Until 7 March, the ISSP Gallery in collaboration with Wunder Kombinat is hosting the solo exhibition I’m in this picture and I don’t like it by Santa France. The exhibition is presented as part of the publication “WunderKombināts II Latvian Art Yearbook 2023”, and is a spatial extension of the visual essay contained in the yearbook. The opening event of the publication will take place on 15 December at 6 PM at the ISSP Gallery.
Depicting people’s endless desire for control over their destiny, the search for inner peace and the desperate attempts to escape existential horror, Santa France has created a visual story that tells the conflict between different ways of thinking – magical and catastrophic – using the Japanese Ikebana and Kintsugi techniques as a visual and conceptual reference. In Ikebana art practice, the master creates floral compositions from various organic materials, following certain principles to structure nature into a form that is pleasing to humans. The performance of specific actions with the aim of influencing the order of things and the outcome of events is also in line with the principles of magical thinking. This is contrasted with catastrophic thinking, which denotes a state or tendency in which the individual focuses on the realisation of a potentially worst-case scenario, perceiving it as real, even if it is absurd and impossible. But even the worst-case scenario – a catastrophe – does not necessarily mean the end of something and a complete loss of control. Another Japanese artistic practice, Kintsugi, is used to repair broken ceramic vessels by collecting the shards and reassembling them into a whole object. The breakage of the vessel and the resulting cracks are seen not as something to be hidden, but as part of its history.

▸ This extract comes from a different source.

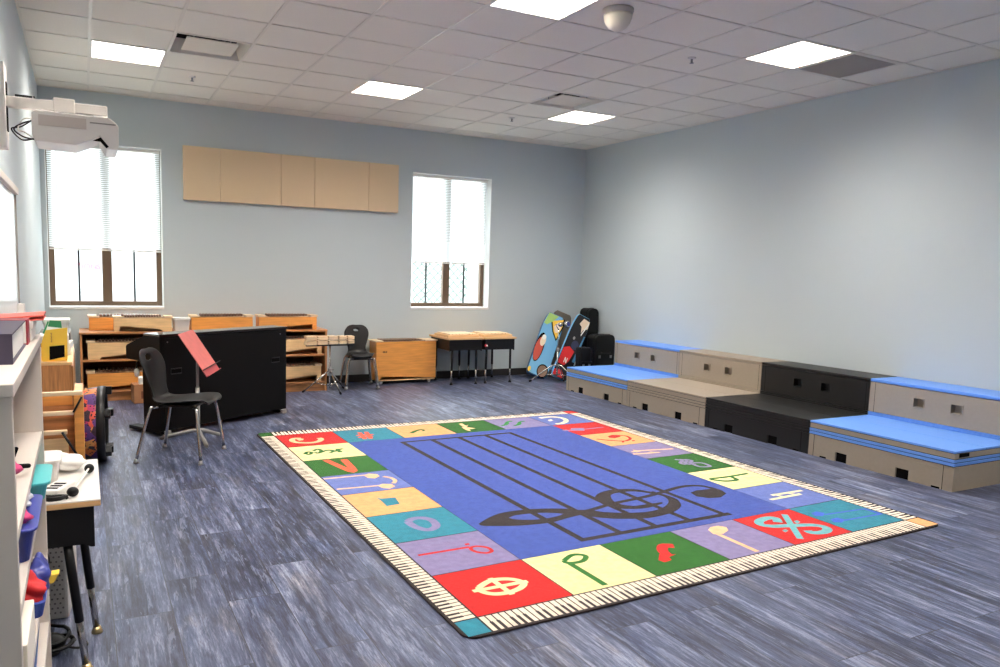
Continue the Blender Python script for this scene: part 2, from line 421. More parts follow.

I’m in this photo and I don’t like it is a phrase referring to a now-defunct option on the social media platform Facebook, which allowed users to hide photos uploaded by other people.
Santa France (1993) is a Latvian multimedia artist currently living and working in Berlin. Her work is mostly related to the possibilities offered by 3D software and its application in web collages, videos, animated GIFs and digital illustrations. The hyper-realistic sterile environment and contrasting organic and man-made objects of her compositions not only expose the visual language of the software used to create them, but also speak about the problems of contemporary existence – digital culture, self-reflexivity, nostalgia and loneliness associated with life online.
The exhibition and public programme are organised by the cultural organisation WUNDER KOMBINAT (WK) in collaboration with the ISSP Gallery. The project is supported by the State Culture Capital Foundation and Riga City Council.